*Brief*
Output each line exactly as it appears, skipping any embedded picture.

*Given information*
━━━━━━━━━━━━━━━━━━━━

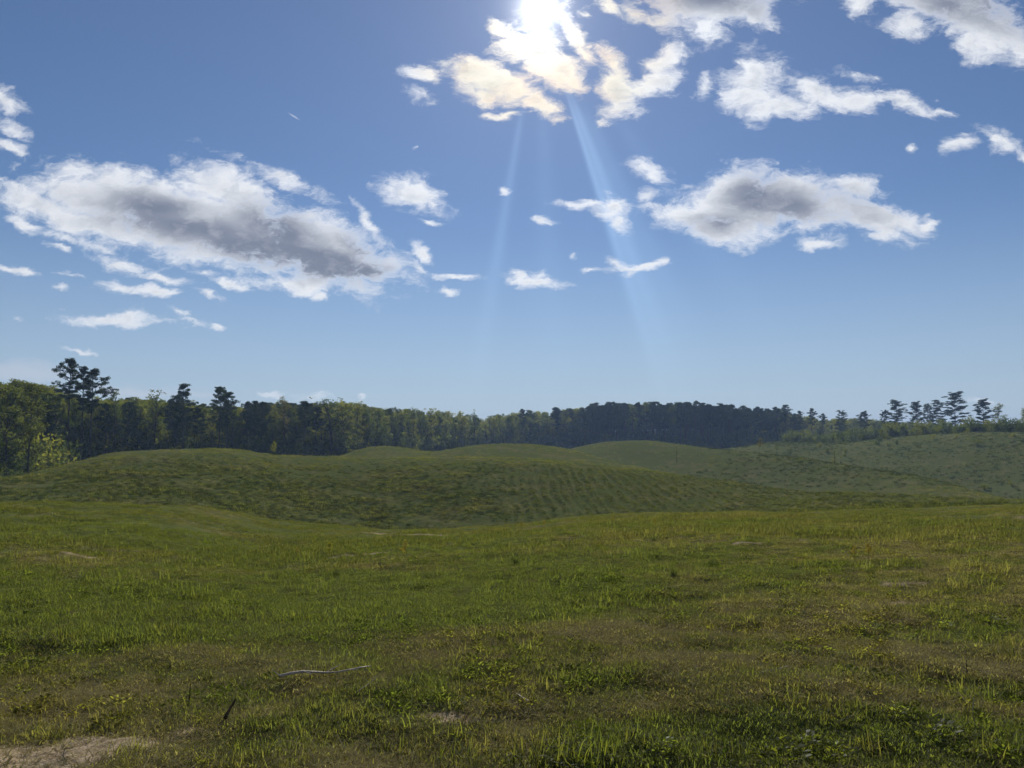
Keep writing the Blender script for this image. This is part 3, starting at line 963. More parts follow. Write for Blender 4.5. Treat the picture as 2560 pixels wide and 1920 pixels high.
# ------------------------------------------------------------------ trees
class Geo:
    def __init__(s):
        s.V, s.Q, s.T, s.n = [], [], [], 0

    def add(s, V, Q=None, Tt=None):
        V = np.asarray(V, float)
        s.V.append(V)
        if Q is not None and len(Q):
            s.Q.append(np.asarray(Q) + s.n)
        if Tt is not None and len(Tt):
            s.T.append(np.asarray(Tt) + s.n)
        s.n += len(V)

    def tube(s, pts, rad, sides=5):
        pts = np.asarray(pts, float); k = len(pts)
        d = np.gradient(pts, axis=0)
        d /= np.linalg.norm(d, axis=1)[:, None] + 1e-9
        ref = np.where(np.abs(d[:, 2:3]) > .8, np.array([[1., 0, 0]]), np.array([[0, 0, 1.]]))
        a = np.cross(d, ref); a /= np.linalg.norm(a, axis=1)[:, None] + 1e-9
        b = np.cross(d, a)
        th = np.arange(sides) / sides * 2 * math.pi
        V = pts[:, None, :] + np.asarray(rad)[:, None, None] * (np.cos(th)[None, :, None] * a[:, None, :] + np.sin(th)[None, :, None] * b[:, None, :])
        q = []
        for i in range(k - 1):
            for j in range(sides):
                q.append((i * sides + j, i * sides + (j + 1) % sides, (i + 1) * sides + (j + 1) % sides, (i + 1) * sides + j))
        s.add(V.reshape(-1, 3), q)

    def leaves(s, C, size, r, up=0.0, aspect=1.0):
        """one small quad at each centre, turned at random"""
        n = len(C)
        a = r.normal(size=(n, 3)); a[:, 2] += up; a /= np.linalg.norm(a, axis=1)[:, None]
        b = r.normal(size=(n, 3)); b = np.cross(a, b); b /= np.linalg.norm(b, axis=1)[:, None] + 1e-9
        sz = size * r.uniform(.6, 1.25, n)[:, None] * .5
        a2, b2 = a * sz, b * sz * aspect
        V = np.stack([C - a2, C - b2 * .8, C + a2, C + b2], 1).reshape(-1, 3)
        q = np.arange(4 * n).reshape(n, 4)
        s.add(V, q)

    def mesh(s, name, mat, smooth=False):
        return mesh_from(name, np.vstack(s.V), ([np.vstack(s.Q)] if s.Q else []) + ([np.vstack(s.T)] if s.T else []), mat, smooth)


def unit_ball(r, n):
    v = r.normal(size=(n, 3)); v /= np.linalg.norm(v, axis=1)[:, None]
    return v * r.uniform(0, 1, n)[:, None] ** .45


def limb(p0, az, el, L, r, curve=.25, k=5, wob=.06):
    pts = [np.array(p0, float)]
    e, a = el, az
    for i in range(k):
        e += curve / k + r.normal(0, wob)
        a += r.normal(0, wob * 1.5)
        pts.append(pts[-1] + L / k * np.array([math.cos(e) * math.cos(a), math.cos(e) * math.sin(a), math.sin(e)]))
    return np.array(pts)


def make_pine(seed, H=20.0, cs=.52, width=.17, lean=0.0, dens=1.0, nb=26, flat=False, lopsided=0.0):
    r = np.random.default_rng(seed)
    tr, cr = Geo(), Geo()
    k = 12
    tp = np.zeros((k, 3)); tp[:, 2] = np.linspace(-.6, H * .97, k)
    tp[1:, :2] = np.cumsum(r.normal(0, .05, (k - 1, 2)), 0)
    tp[:, 0] += lean * (tp[:, 2] / H) ** 2 * H
    tr.tube(tp, np.linspace(H * .0105, H * .0022, k), 7)

    def at(z):
        return np.array([np.interp(z, tp[:, 2], tp[:, 0]), np.interp(z, tp[:, 2], tp[:, 1]), z])

    def tuft(c, s):
        n = int(46 * dens)
        fx, fz = (1.35, .38) if flat else (1.0, .55)
        cr.leaves(c + unit_ball(r, n) * np.array([s * fx, s * fx, s * fz]), .36, r, up=.6, aspect=.45)
    ga = r.uniform(0, 6)
    for i in range(nb):
        t = (i + r.uniform(0, .8)) / nb
        z = H * (cs + (.97 - cs) * t)
        ga += 2.399 + r.normal(0, .3)
        if flat:
            prof = .55 + .45 * math.sin(math.pi * min(1, t * .8 + .12))
        else:
            prof = math.sin(math.pi * (.16 + .80 * t)) ** .8
        L = H * width * prof * r.uniform(.6, 1.15)
        L *= 1 + lopsided * math.cos(ga)
        if t < .25 and r.uniform() < .3:
            L *= .6
        el = math.radians(r.uniform(-8, 18) + 42 * t ** 2)
        b = limb(at(z), ga, el, max(L, .5), r, .35)
        tr.tube(b, np.linspace(.06, .015, len(b)) * H / 20 * (.6 + L / 4), 4)
        for j in range(int(3 + L * 1.5)):
            f = r.uniform(.42, 1.0)
            c = np.array([np.interp(f * (len(b) - 1), np.arange(len(b)), b[:, q]) for q in range(3)])
            side = r.normal(0, .20 * L, 3) * np.array([1, 1, .35])
            e = c + side * (.4 + f * .6)
            tr.tube([c, (c + e) / 2 + [0, 0, .05], e], [.02, .014, .008], 3)
            tuft(e + [0, 0, .12], r.uniform(.42, .72))
    for j in range(6):
        tuft(at(H * r.uniform(.93, 1.0)) + r.normal(0, .3, 3) * [1, 1, .4], r.uniform(.4, .65))
    # dead snags below the crown
    for j in range(r.integers(2, 7)):
        z = H * r.uniform(.25, cs)
        b = limb(at(z), r.uniform(0, 6.28), r.uniform(-.2, .3), r.uniform(.4, 1.6), r, 0, 3)
        tr.tube(b, [.03, .02, .015, .006], 3)
    return tr.mesh('trunk', M_BARK, True), cr.mesh('crown', M_PINE)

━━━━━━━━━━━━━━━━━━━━

*Completed exercise*
Keep writing the Blender script for this image. This is part 3, starting at line 963. More parts follow. Write for Blender 4.5. Treat the picture as 2560 pixels wide and 1920 pixels high.
# ------------------------------------------------------------------ trees
class Geo:
    def __init__(s):
        s.V, s.Q, s.T, s.n = [], [], [], 0

    def add(s, V, Q=None, Tt=None):
        V = np.asarray(V, float)
        s.V.append(V)
        if Q is not None and len(Q):
            s.Q.append(np.asarray(Q) + s.n)
        if Tt is not None and len(Tt):
            s.T.append(np.asarray(Tt) + s.n)
        s.n += len(V)

    def tube(s, pts, rad, sides=5):
        pts = np.asarray(pts, float); k = len(pts)
        d = np.gradient(pts, axis=0)
        d /= np.linalg.norm(d, axis=1)[:, None] + 1e-9
        ref = np.where(np.abs(d[:, 2:3]) > .8, np.array([[1., 0, 0]]), np.array([[0, 0, 1.]]))
        a = np.cross(d, ref); a /= np.linalg.norm(a, axis=1)[:, None] + 1e-9
        b = np.cross(d, a)
        th = np.arange(sides) / sides * 2 * math.pi
        V = pts[:, None, :] + np.asarray(rad)[:, None, None] * (np.cos(th)[None, :, None] * a[:, None, :] + np.sin(th)[None, :, None] * b[:, None, :])
        q = []
        for i in range(k - 1):
            for j in range(sides):
                q.append((i * sides + j, i * sides + (j + 1) % sides, (i + 1) * sides + (j + 1) % sides, (i + 1) * sides + j))
        s.add(V.reshape(-1, 3), q)

    def leaves(s, C, size, r, up=0.0, aspect=1.0):
        """one small quad at each centre, turned at random"""
        n = len(C)
        a = r.normal(size=(n, 3)); a[:, 2] += up; a /= np.linalg.norm(a, axis=1)[:, None]
        b = r.normal(size=(n, 3)); b = np.cross(a, b); b /= np.linalg.norm(b, axis=1)[:, None] + 1e-9
        sz = size * r.uniform(.6, 1.25, n)[:, None] * .5
        a2, b2 = a * sz, b * sz * aspect
        V = np.stack([C - a2, C - b2 * .8, C + a2, C + b2], 1).reshape(-1, 3)
        q = np.arange(4 * n).reshape(n, 4)
        s.add(V, q)

    def mesh(s, name, mat, smooth=False):
        return mesh_from(name, np.vstack(s.V), ([np.vstack(s.Q)] if s.Q else []) + ([np.vstack(s.T)] if s.T else []), mat, smooth)


def unit_ball(r, n):
    v = r.normal(size=(n, 3)); v /= np.linalg.norm(v, axis=1)[:, None]
    return v * r.uniform(0, 1, n)[:, None] ** .45


def limb(p0, az, el, L, r, curve=.25, k=5, wob=.06):
    pts = [np.array(p0, float)]
    e, a = el, az
    for i in range(k):
        e += curve / k + r.normal(0, wob)
        a += r.normal(0, wob * 1.5)
        pts.append(pts[-1] + L / k * np.array([math.cos(e) * math.cos(a), math.cos(e) * math.sin(a), math.sin(e)]))
    return np.array(pts)


def make_pine(seed, H=20.0, cs=.52, width=.17, lean=0.0, dens=1.0, nb=26, flat=False, lopsided=0.0):
    r = np.random.default_rng(seed)
    tr, cr = Geo(), Geo()
    k = 12
    tp = np.zeros((k, 3)); tp[:, 2] = np.linspace(-.6, H * .97, k)
    tp[1:, :2] = np.cumsum(r.normal(0, .05, (k - 1, 2)), 0)
    tp[:, 0] += lean * (tp[:, 2] / H) ** 2 * H
    tr.tube(tp, np.linspace(H * .0105, H * .0022, k), 7)

    def at(z):
        return np.array([np.interp(z, tp[:, 2], tp[:, 0]), np.interp(z, tp[:, 2], tp[:, 1]), z])

    def tuft(c, s):
        n = int(46 * dens)
        fx, fz = (1.35, .38) if flat else (1.0, .55)
        cr.leaves(c + unit_ball(r, n) * np.array([s * fx, s * fx, s * fz]), .36, r, up=.6, aspect=.45)
    ga = r.uniform(0, 6)
    for i in range(nb):
        t = (i + r.uniform(0, .8)) / nb
        z = H * (cs + (.97 - cs) * t)
        ga += 2.399 + r.normal(0, .3)
        if flat:
            prof = .55 + .45 * math.sin(math.pi * min(1, t * .8 + .12))
        else:
            prof = math.sin(math.pi * (.16 + .80 * t)) ** .8
        L = H * width * prof * r.uniform(.6, 1.15)
        L *= 1 + lopsided * math.cos(ga)
        if t < .25 and r.uniform() < .3:
            L *= .6
        el = math.radians(r.uniform(-8, 18) + 42 * t ** 2)
        b = limb(at(z), ga, el, max(L, .5), r, .35)
        tr.tube(b, np.linspace(.06, .015, len(b)) * H / 20 * (.6 + L / 4), 4)
        for j in range(int(3 + L * 1.5)):
            f = r.uniform(.42, 1.0)
            c = np.array([np.interp(f * (len(b) - 1), np.arange(len(b)), b[:, q]) for q in range(3)])
            side = r.normal(0, .20 * L, 3) * np.array([1, 1, .35])
            e = c + side * (.4 + f * .6)
            tr.tube([c, (c + e) / 2 + [0, 0, .05], e], [.02, .014, .008], 3)
            tuft(e + [0, 0, .12], r.uniform(.42, .72))
    for j in range(6):
        tuft(at(H * r.uniform(.93, 1.0)) + r.normal(0, .3, 3) * [1, 1, .4], r.uniform(.4, .65))
    # dead snags below the crown
    for j in range(r.integers(2, 7)):
        z = H * r.uniform(.25, cs)
        b = limb(at(z), r.uniform(0, 6.28), r.uniform(-.2, .3), r.uniform(.4, 1.6), r, 0, 3)
        tr.tube(b, [.03, .02, .015, .006], 3)
    return tr.mesh('trunk', M_BARK, True), cr.mesh('crown', M_PINE)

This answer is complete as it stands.